The most outstanding examples of the emergence of that tradition in terms of large-scale industrial design were provided by the London Traffic Combine - that most enlightened precursor of the London Passenger Transport Board. The rolling stock, stations and equipment, signs, lettering and posters of the London Underground railways, and the progressive development of vehicle design by the London General Omnibus Company, the Metropolitan Electric Tramways, and other constituent companies of the Combine, reflected in contemporary terms the English genius for the apt use of materials, and the capacity to evolve tidy forms and to invent gay finishes. These triumphs of industrial design were made possible by the educated and enlightened patronage of Frank Pick, the joint-managing-director of the London Underground group, and later the vice-chairman of the London Passenger Transport Board.
It may seem that all these various activities are unrelated, and that the expression of the English tradition in design is diffused and incoherent compared with the gracious unity of the golden age, when a universal system determined the designer's approach to every problem. But to-day there is greater scope than ever for the unique genius possessed by English designers for gaining sympathetic rather than dictatorial control over materials and the technique of production. Once again, woodwork affords a most instructive illustration of the perpetuation of that sympathy with materials; though now the decorative attributes of wood are differently accentuated. The furniture of such designers as R. W. Symonds, unlike the work of the Morris school of artist-craftsmen, continues the English tradition from the point where it was left by Thomas Sheraton in the early years of the nineteenth century. Closely akin to the spirit and character of our age, yet deriving some of its strength from memories of the craft revival, is the furniture designed by men like Gordon Russell, and his brother, R. D. Russell, and architects who are also industrial designers, like Wells Goates, Frederick Gibberd, and Maxwell Fry, who have accepted and mastered the technique of machine production. In common with the executant craftsmen-designers of the Middle Ages, they exhibit a familiarity in the handling of the materials they select which is neither contemptuous nor arrogant, and they sustain their mastery of plywood and steel, aluminium alloys, plastics and glass as lightly and easily and untyrannically as the smiths and carpenters and masons of the thirteenth, fourteenth and fifteenth centuries who worked with iron and oak and stone.

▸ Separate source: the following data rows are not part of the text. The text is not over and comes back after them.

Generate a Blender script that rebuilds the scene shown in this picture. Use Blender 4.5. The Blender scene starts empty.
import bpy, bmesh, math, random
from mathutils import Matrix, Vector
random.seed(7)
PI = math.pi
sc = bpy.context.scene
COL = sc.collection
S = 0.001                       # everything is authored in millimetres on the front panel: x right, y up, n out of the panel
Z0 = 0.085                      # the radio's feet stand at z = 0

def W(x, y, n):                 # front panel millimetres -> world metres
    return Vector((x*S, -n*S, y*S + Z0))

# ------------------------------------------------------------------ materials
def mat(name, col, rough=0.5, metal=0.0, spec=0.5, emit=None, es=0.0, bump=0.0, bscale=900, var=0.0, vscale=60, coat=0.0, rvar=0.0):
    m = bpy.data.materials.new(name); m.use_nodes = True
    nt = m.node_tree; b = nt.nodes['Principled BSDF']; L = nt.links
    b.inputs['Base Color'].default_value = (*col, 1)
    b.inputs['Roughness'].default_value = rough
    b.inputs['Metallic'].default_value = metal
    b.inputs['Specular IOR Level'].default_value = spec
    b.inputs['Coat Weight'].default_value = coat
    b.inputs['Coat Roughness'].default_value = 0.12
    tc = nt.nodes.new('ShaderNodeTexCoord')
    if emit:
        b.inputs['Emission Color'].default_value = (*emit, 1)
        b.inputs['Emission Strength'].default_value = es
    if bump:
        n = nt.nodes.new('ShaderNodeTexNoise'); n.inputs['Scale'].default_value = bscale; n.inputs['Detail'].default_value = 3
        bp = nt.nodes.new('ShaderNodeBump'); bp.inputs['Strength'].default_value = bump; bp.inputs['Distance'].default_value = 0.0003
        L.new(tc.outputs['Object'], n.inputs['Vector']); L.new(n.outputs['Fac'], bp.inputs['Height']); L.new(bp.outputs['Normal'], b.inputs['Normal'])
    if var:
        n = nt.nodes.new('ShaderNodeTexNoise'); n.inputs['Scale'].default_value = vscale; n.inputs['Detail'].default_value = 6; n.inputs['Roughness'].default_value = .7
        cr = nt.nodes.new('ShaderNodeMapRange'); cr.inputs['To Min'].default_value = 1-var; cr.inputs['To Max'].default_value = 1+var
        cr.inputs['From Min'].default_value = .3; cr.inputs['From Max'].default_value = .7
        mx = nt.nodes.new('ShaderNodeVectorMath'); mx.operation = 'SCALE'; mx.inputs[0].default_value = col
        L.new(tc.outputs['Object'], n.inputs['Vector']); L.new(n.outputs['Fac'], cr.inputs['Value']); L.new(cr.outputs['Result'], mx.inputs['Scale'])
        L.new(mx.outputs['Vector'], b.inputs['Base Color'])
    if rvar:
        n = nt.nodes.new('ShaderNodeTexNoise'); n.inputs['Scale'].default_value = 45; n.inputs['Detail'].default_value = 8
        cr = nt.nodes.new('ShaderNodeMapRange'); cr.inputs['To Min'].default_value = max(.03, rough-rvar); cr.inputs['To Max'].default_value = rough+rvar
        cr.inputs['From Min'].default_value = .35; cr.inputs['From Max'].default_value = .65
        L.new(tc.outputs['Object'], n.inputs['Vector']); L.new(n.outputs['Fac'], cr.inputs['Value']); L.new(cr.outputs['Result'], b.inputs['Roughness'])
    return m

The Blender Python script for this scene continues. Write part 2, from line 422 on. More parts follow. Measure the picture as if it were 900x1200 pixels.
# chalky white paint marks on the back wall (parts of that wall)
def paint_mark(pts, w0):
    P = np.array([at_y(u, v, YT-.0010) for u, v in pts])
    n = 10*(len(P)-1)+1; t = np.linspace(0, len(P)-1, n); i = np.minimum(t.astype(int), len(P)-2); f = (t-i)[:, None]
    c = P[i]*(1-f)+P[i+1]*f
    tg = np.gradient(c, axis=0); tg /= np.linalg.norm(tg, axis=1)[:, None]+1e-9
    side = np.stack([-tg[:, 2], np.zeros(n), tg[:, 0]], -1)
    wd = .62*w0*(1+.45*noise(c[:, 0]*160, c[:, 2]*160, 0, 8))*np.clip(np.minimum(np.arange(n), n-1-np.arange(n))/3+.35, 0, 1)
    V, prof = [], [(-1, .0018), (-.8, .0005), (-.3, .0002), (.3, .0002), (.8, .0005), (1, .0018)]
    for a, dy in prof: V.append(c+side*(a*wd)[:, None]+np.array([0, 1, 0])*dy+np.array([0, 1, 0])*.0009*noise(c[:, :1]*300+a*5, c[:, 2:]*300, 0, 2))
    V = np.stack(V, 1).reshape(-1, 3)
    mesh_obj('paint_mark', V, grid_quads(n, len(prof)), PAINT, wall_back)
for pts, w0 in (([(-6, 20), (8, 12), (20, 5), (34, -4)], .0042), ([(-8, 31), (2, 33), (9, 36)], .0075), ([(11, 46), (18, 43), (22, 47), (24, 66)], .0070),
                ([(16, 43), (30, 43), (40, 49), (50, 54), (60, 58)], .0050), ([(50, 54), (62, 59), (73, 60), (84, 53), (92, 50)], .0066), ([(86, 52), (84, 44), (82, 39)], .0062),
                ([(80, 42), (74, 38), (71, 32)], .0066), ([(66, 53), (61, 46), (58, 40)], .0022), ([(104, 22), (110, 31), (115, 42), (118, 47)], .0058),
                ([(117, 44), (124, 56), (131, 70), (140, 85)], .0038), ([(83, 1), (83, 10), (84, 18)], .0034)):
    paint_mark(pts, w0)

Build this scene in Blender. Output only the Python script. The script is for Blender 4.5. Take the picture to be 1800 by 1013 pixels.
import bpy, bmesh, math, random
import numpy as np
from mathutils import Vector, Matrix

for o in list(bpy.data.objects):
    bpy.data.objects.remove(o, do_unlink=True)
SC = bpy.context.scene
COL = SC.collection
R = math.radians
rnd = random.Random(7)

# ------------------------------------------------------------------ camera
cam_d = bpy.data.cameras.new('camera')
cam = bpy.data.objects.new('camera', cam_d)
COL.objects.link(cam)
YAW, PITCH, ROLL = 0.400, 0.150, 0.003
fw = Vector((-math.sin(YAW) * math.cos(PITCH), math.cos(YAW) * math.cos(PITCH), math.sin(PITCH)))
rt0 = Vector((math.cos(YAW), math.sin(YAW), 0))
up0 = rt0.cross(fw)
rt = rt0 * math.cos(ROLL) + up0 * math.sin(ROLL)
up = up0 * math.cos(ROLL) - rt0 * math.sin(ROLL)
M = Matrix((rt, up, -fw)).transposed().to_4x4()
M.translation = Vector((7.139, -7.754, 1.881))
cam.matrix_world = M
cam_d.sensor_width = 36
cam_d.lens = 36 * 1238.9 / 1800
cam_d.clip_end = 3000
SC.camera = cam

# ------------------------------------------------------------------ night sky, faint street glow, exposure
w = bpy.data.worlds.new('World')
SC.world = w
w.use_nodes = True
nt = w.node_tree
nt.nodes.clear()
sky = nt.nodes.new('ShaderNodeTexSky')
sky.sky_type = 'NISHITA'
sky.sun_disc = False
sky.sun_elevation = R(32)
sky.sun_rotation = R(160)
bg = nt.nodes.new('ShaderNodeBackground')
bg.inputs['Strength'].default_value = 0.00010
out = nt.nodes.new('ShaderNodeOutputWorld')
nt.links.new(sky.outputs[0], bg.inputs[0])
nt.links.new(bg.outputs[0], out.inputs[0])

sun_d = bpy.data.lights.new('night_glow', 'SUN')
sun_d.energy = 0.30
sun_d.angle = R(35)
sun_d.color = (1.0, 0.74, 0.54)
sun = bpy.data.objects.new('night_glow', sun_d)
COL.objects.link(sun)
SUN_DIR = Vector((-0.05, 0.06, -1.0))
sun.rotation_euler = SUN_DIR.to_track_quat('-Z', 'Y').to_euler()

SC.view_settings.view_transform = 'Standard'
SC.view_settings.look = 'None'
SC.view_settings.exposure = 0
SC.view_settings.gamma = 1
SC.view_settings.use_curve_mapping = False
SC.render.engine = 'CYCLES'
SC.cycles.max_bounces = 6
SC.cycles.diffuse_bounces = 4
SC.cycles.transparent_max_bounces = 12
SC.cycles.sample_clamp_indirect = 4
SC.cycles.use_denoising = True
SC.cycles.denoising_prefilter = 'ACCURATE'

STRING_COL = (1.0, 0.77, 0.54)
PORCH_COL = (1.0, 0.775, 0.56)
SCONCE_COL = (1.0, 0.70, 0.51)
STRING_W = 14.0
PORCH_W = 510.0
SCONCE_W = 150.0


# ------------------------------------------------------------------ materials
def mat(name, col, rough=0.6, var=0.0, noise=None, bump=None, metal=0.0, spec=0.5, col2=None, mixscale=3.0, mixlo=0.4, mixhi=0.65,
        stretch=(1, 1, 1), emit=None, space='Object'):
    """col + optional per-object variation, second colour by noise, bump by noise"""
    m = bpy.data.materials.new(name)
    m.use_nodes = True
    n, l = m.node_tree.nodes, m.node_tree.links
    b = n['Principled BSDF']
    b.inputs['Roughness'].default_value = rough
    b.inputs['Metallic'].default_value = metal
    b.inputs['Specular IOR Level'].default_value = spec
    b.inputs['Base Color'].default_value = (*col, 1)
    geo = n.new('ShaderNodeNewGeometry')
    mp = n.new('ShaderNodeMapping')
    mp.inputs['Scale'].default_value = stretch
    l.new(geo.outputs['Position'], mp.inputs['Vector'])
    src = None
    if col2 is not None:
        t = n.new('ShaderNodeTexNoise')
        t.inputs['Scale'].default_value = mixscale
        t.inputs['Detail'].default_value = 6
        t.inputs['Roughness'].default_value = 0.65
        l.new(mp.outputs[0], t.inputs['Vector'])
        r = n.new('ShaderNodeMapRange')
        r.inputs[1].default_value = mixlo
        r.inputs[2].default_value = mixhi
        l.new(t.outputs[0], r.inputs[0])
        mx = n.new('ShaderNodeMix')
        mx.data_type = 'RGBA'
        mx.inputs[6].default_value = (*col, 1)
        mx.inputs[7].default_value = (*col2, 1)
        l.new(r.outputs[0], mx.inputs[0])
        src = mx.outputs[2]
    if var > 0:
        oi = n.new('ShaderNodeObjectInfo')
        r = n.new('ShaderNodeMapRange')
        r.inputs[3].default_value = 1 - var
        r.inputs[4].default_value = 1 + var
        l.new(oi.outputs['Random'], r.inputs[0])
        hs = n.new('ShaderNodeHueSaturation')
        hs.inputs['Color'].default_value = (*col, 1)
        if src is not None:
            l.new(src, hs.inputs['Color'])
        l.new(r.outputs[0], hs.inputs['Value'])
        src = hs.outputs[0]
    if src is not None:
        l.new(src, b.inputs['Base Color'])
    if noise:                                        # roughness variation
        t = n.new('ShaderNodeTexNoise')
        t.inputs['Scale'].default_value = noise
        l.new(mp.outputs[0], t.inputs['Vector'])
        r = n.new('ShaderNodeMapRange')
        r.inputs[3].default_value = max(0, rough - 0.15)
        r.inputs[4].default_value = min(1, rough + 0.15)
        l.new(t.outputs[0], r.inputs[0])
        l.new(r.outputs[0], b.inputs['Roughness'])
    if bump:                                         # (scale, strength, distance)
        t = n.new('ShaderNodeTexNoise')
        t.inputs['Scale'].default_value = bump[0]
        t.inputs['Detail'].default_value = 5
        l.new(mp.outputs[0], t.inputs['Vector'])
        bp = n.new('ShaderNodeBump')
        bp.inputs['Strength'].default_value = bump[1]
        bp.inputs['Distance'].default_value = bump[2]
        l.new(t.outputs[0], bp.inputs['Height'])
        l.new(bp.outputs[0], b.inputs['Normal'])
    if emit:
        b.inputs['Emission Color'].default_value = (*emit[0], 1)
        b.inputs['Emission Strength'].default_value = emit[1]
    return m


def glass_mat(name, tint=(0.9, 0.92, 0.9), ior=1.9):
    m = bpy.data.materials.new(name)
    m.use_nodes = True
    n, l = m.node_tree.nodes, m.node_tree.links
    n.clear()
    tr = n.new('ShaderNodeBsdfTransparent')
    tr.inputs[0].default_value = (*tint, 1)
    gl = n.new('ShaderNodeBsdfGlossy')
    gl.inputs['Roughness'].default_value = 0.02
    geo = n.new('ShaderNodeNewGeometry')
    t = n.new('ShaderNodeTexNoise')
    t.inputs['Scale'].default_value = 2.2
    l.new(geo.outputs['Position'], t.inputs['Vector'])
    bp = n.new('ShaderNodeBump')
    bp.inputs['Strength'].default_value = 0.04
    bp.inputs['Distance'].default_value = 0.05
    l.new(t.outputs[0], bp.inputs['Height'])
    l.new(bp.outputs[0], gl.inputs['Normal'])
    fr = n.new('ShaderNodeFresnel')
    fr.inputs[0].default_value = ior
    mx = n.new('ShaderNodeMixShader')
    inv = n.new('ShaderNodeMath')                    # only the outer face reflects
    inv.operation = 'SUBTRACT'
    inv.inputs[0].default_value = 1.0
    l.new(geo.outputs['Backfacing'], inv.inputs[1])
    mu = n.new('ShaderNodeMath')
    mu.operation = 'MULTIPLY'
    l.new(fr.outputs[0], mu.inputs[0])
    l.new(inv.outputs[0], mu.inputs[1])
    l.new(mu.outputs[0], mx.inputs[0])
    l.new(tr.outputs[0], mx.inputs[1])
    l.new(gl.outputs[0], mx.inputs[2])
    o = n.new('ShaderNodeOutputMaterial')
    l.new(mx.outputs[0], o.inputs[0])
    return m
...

Thus the threads of the English tradition run back to medieval England, back to the wisdom of men who worked with simple tools, few materials and abundant ingenuity. In this sketch of a large subject it has been recorded how those threads were unravelled in the sixteenth century; knitted up again into a great national pattern by the pioneer work of that master designer, Inigo Jones, and once more unravelled when the golden age of design was destroyed by the First Industrial Revolution and the Romantic Movement in taste. William Morris and his followers attempted to pick up the threads once again, but only succeeded in weaving an archaic though lovely and instructive pattern, which they draped over the real problems of their age, and thus prevented the English tradition from finding conscious expression in terms of industrial design and production, until the opening decades of the twentieth century. Before that happened the tradition was submerged by a wave of faking and imitation; and the real English genius for design was masked by a false 'Olde England' - a shoddy and flimsy form of taste which still persists. Only very slowly is it being realised that 'ye olde England' is neither old nor English but a shallow sham, and that the real English tradition in design is alight and alive to-day all about us—in the wayside shelters of glass and steel, made for Green Line coach passengers; in the cast iron telephone kiosks, designed for the G.P.O., by Sir Giles Gilbert Scott; in our pillar boxes and telephone instruments; in the radio sets designed by R. D. Russell and Wells Coates; in the form and character and finish of some of the permanent prefabricated houses, notably those designed by Frederick Gibberd and F. R. S. Yorke; in the decorative patterns and shapes of Keith Murray's designs for domestic glass; in the superstructure and equipment designed by Brian O'Rorke for passenger liners; in the gay and subtle patterns created for textiles by Paul Nash and Marian Pepler and the decorative industrial art of Milner Gray and Eric Ravilious. In such work, the spirit of England resides: exuberant and vivid as ever; different in execution but changeless in character.